Die Menschen selbst finden dieses einseitige öV-Angebot nicht so prickelnd. Darum hat man bei den VBSG in nur drei Jahren rund zwei Millionen Fahrgäste verloren. 2017 stagnierten die Fahrgastzahlen und verharren auf tieferem Niveau. Die Stagnation wird von der Politik derart positiv gewertet, um nun noch kräftiger in die Steuer-Schatulle zu greifen. Investiert wird kräftig in den Ausbau von Fahrleitungen. Denn die VBSG verlängern ihre Linien dank Batterie-Trolleys ins Umland. Künftig werden Bewohner der Agglo-Gemeinden vermehrt mit der VBSG ins Regionalzentrum gekarrt. So quasi als Strafe fürs Wegziehen aus der Steuerhölle. Die Lücke bei den Fahrgästen stopft man mit Auswärtigen. Dazu braucht es dann ein überdimensioniertes, neues Busdepot.
In St.Gallen geben die VBSG beim öV den Takt an. Getaktet wird an den Endstationen, nicht beim Hauptbahnhof. Dort fahren die Busse der VBSG bereits los, wenn die prallvollen Fernverkehrszüge erst eintreffen. Doch auch das S-Bahn-System von St.Gallen ist eine Fehlleistung sondergleichen. Der Fahrplan 2019 sieht vor, dass alle Stadtbahnhöfe ausserhalb der Stosszeiten weiter abgewertet werden. Schnelle Morgenverbindungen zum Flughafen Zürich und andere Schweizer Metropolen werden für mehrere Quartiere gekappt. Reisen am Abend enden dafür mit horrenden Warte- und Umsteigezeiten beim Hauptbahnhof. Investitionen in Infrastruktur und Haltestellen verpuffen wirkungslos.
Andere Regionen bieten dafür funktionierende S-Bahn-Netze, die mit dem Fernverkehr getaktet sind. Der Bus dient einzig zur Feinverteilung für die letzte Meile und gehorcht dem Takt der übergeordneten Netze. Ob in der Nordwestschweiz, ob in der Zentralschweiz, ob im Raum Bern: selbst im letzten Hinterpfupf steigt man aus dem IC oder der S-Bahn und findet Busse vor, die einen zügig zum Zielort bringen.

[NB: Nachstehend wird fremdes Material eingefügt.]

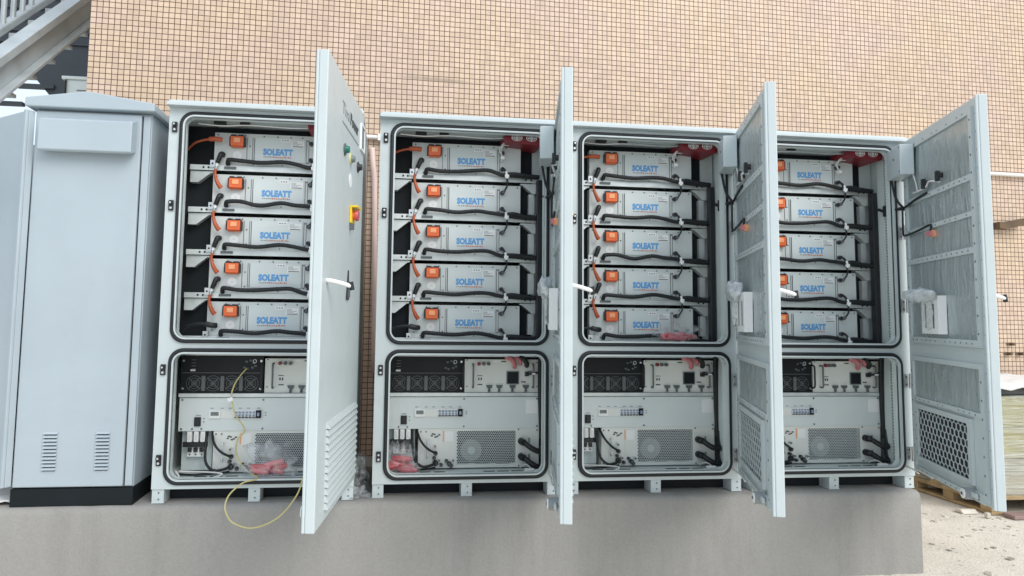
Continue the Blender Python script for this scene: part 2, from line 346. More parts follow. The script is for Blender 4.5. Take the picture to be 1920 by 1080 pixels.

Es gibt deshalb nur einen Ausweg: Man muss die VBSG boykottieren. Damit die Fahrgastzahlen weiter sinken. Bis der Kunde endlich wieder König wird und die arrogante alte Dame einlenkt. Damit Verbindungen für die letzte Meile zwischen Fernverkehr, S-Bahn und Bus auch in St.Gallen harmonieren und koordiniert sind. Erst dann rechnen sich die massiven Investitionen in den öffentlichen Verkehr. Zum Vorteil des Standorts.
Remo Daguati (*1975) betreut als unabhängiger Berater Standortförderungen sowie Arealentwicklungen im In- wie Ausland. Daneben wirkt er als Geschäftsführer des HEV Kanton und Stadt St.Gallen. Er ist zudem Mitglied (FDP) des Stadtparlaments St.Gallen.